Otro mundo es posible

Publicado el Enrique Patiño

El concierto de Metallica, desde afuera. Crónica de lo que nadie vio

No había empezado el concierto aún y los policías que habían creado una barrera impresionante -que se expandía hasta el límite de los barrios Pablo VI y Quirinal, y bloqueaba la totalidad de la calle 63- ya estaban nerviosos. Apenas me acerqué a preguntarles cuál era la ruta para mi entrada, me gritaron que me alejara, que me fuera de allí, que no estaba permitido acercarme tanto: estaba a 10 metros de la carrilera del tren y a casi un kilómetro neto de distancia de la entrada de la calle 63 que me había tocado en suerte por mi boleta.

Los metaleros, vestidos de negro, estaban también nerviosos. Querían escuchar a su grupo favorito, y desde donde estaban no oían nada. Los policías, con una cifra que superaba los 1.500 agentes, los azuzaban con gritos y con la presencia de los caballos, que espantaban la gente que curioseaba para tratar de agarrar en el aire alguna nota. El olor de la marihuana, en ciertos sectores, era espeso y persistente, pero la mayoría de los jóvenes no fumaba: sólo quería estar cerca y protestaba porque no había el dinero para pagar la boleta más económica, de 120 mil pesos, que los revendedores ofrecían a 140 mil pesos mínimo.

La mayoría eran jóvenes de caras limpias y camisas clásicas con estampados de grupos de rock, casi todos esta vez alusivos a Metallica, que caminaban afanados de lado a lado, inquietos y desprogramados, afinando los oídos.

Hasta que un grupo perdió el control: querían acercarse más y la policía no lo permitía. Comenzaron a arrojar piedras para intentar entrar a los predios de la biblioteca Virgilio Barco y trataron de superar en grupo el vallado impuesto por la policía, ataviada con uniformes amarillos fluorescentes, que los hacían fácil blanco de los enardecidos jóvenes. Un líder del grupo les pedía a sus colegas: «¿Vamos a entrar o no?», «¿Nos vamos a dejar o no?». Y ante el reto, atacaron.

Los guardia montada buscaba dispersar a los jóvenes que no hacían nada y que ya no sabían a dónde ir, porque no había espacios verdes disponibles para sentarse en kilómetros a la redonda.
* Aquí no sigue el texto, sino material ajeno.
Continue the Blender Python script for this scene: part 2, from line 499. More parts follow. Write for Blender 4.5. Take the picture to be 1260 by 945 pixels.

Y el Esmad, avisado del intento de los metaleros de entrar a la biblioteca Virgilio Barco, salió con sus corazas negras gritándole a la gente que se quitara de ahí. Los espectadores que tenían boleta y trataban de entrar quedaron por fuera, imposibilitados para pasar, porque el acceso de la calle 63 se cerró, y se envió a los despistados por la carrilera del tren que va desde el Palacio de los Deportes hasta la carrera 30, una vía desolada, desprotegida, visitada por indigentes en la noche. No había plan B programado.

Los gases lacrimógenos llegaron y las piedras siguieron siendo lanzadas, en una batalla campal con destemplados ecos lejanos de guitarras eléctricas. Los únicos que quedaron fueron los vendedores de comida, que veían pasmados cómo todos sus clientes eran enviados hacia la carrilera del tren o devueltos a sus casas. Mientras tanto, sólo una cámara de CM& y este periodista registraban el desespero de los fanáticos y la intolerancia del grupo de jóvenes que decidió atacar a piedra a los uniformados; y a la vez, la rabia de los que no podían pasar ni escuchar, y también el evidente miedo de los agentes de policía, que rechazaban todo lo que viniera vestido de negro, que temían a los jóvenes y les gritaban como si fueran demonios poseídos, y que me gritaban a mí «váyase, salga, a la carrilera».

Al fondo, dentro de los 60 mil asistentes al concierto, los medios olvidaban esta parte de la historia.